Dear Future Orionites: How I found my way through pen and paper


It doesn’t matter if it’s pen and paper or on a laptop — writing has forever changed my life. To be frankly honest with everyone, I had no clue what I would do after high school, until I found my place in writing. 

Time to flex a second: Over my two semesters as a sports reporter for The Orion, I have written over 50 stories, won multiple mug-of-the-week awards and have completely transformed our social media presence. I have multiple stories that made it on our Trending Stories list, and have the most-liked stories on The Orion’s Facebook and Instagram accounts. I am currently the only person who has written on every beat, and once I wrote a staggering five stories in a week while working a full-time job. My resume speaks for itself, BUT it didn’t come easy.

My dream was to be in the NFL, but once I realized it wasn’t going to happen, I felt lost. Anxiety ran through my body as my impending future remained unknown.

You can’t let the anxiety take over your mind. Find something that will fill that void in your body. For me that was when my high school teacher introduced me to sports journalism.

I did research on journalism during my spare time and this idea of writing about sports slowly started to take over my mind. During my senior year of high school, we had to do a “senior project” that shadows someone who works in the field you want to get into after high school. 

I was able to get in contact with a former sports anchor for Action News Now, Ross Field. He told me he would love to show me the ins and outs of the industry. 

This is where my journey in sports journalism began. Field took me under his wing and exposed me to the industry. He even let me film and write part of the script for a Chico State Men’s Basketball game recap.

While shadowing Field, I realized that sports journalism worked for me.. Seeing how the Action News newsroom operated allowed me to see myself in such an environment. 

So I enrolled at Chico State. I didn’t know what to expect, since I had never taken a journalism class.

At first, the biggest challenge was not seeing many people of color in my classes. This made me uneasy because I was always surrounded by my people. It took a while, but eventually, I got over this and just focused on my writing.

I received plenty of help from my friend and mentor, Moe Moton. This friendship started when I profiled a journalist for a class assignment. I previously followed Moton because of his NFL coverage, and we clicked immediately. 

Moton is a prime example of working your way up in the industry. He has worked his way up to Bleacher Report, but continues to find ways to improve his craft. That is one thing that really resonated with me, while being able to learn from him. 

I remember my first published piece. I had the pleasure of interviewing and profiling the current editor for The Athletic, Jimmy Durkin.

To any aspiring journalist, start networking NOW. That is the biggest key when it comes to trying to move up the food chain. USE Twitter. This is where all big journalists reside. Don’t be scared to reach out to “big name” journalists; at the end of the day they are humans just like you.

Find people like Field, Moton and Durkin who are willing to work with you. No challenge is too big unless you allow it to be. Most journalists are willing to help other young and hungry aspiring journalists. 

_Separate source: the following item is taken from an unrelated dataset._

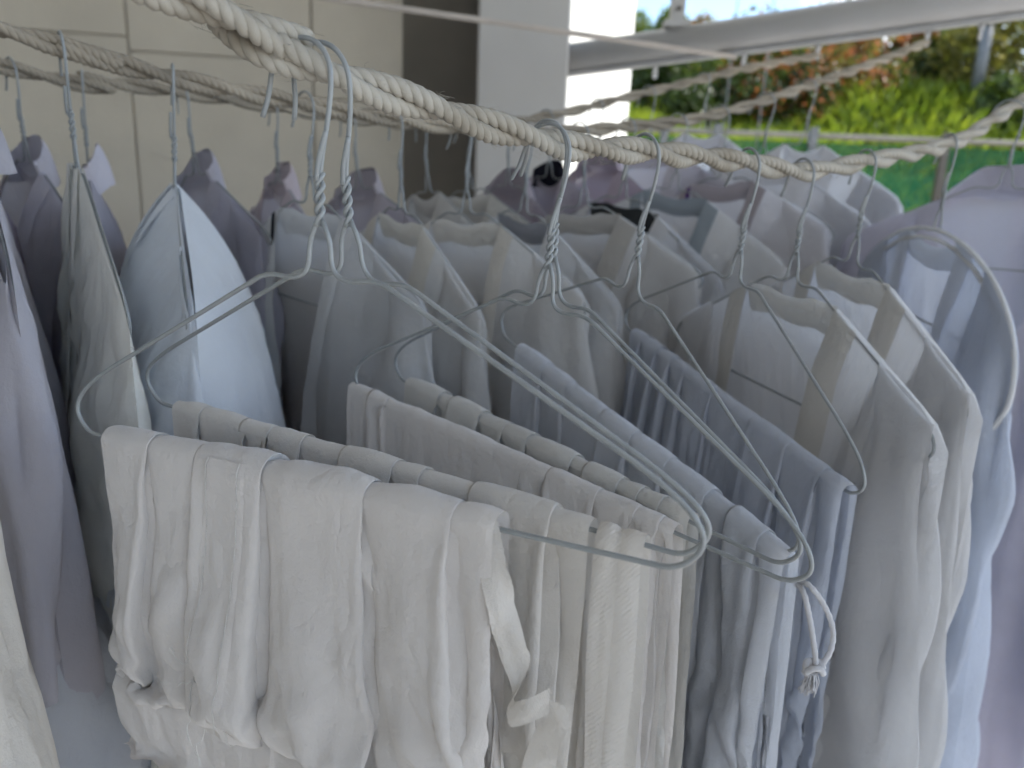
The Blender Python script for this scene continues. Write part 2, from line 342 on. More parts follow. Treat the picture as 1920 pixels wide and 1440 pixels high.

Seeing my work flipped a switch within me and I signed up for The Orion during Fall 2021. 

Once situated in my new position, I got going. My first ever piece of work for The Orion was published in Sept. 2021. The relief I felt was second to none.

This isn’t easy by any means, but the hard work pays offs. Seeing your name as a publisher/author on an article makes it all worthwhile.

I fell in love with the grind, but it also burned me out. This is something journalists tend to ignore, which isn’t good for your mental health. This was another bump in the road for me during my writing career, and I occasionally struggled to find a balance between my personal life, work, school and The Orion. 

Balancing life is one of the hardest things to do as a college student. Finding balance between working hard and having a right state of mind is essential. You can’t do too much of either, if not you won’t be at ease. 

Find balance and hobbies to help your mental health. It is not a joke, make sure your mind is right before you dedicate yourself to something.

To the next generation of Orionites, I want you to leave with affirmation after reading this piece. There is a place for you, you just have to find it.

Things will never be handed to you, especially if you’re a person of color trying to get into a predominately white field. Despite the bumps in the road, you can’t stop. If you do, the haters will win. 

Writing has more power than people realize. Even through all the anti-journalism propaganda, they can’t deny the weight WE have on the world.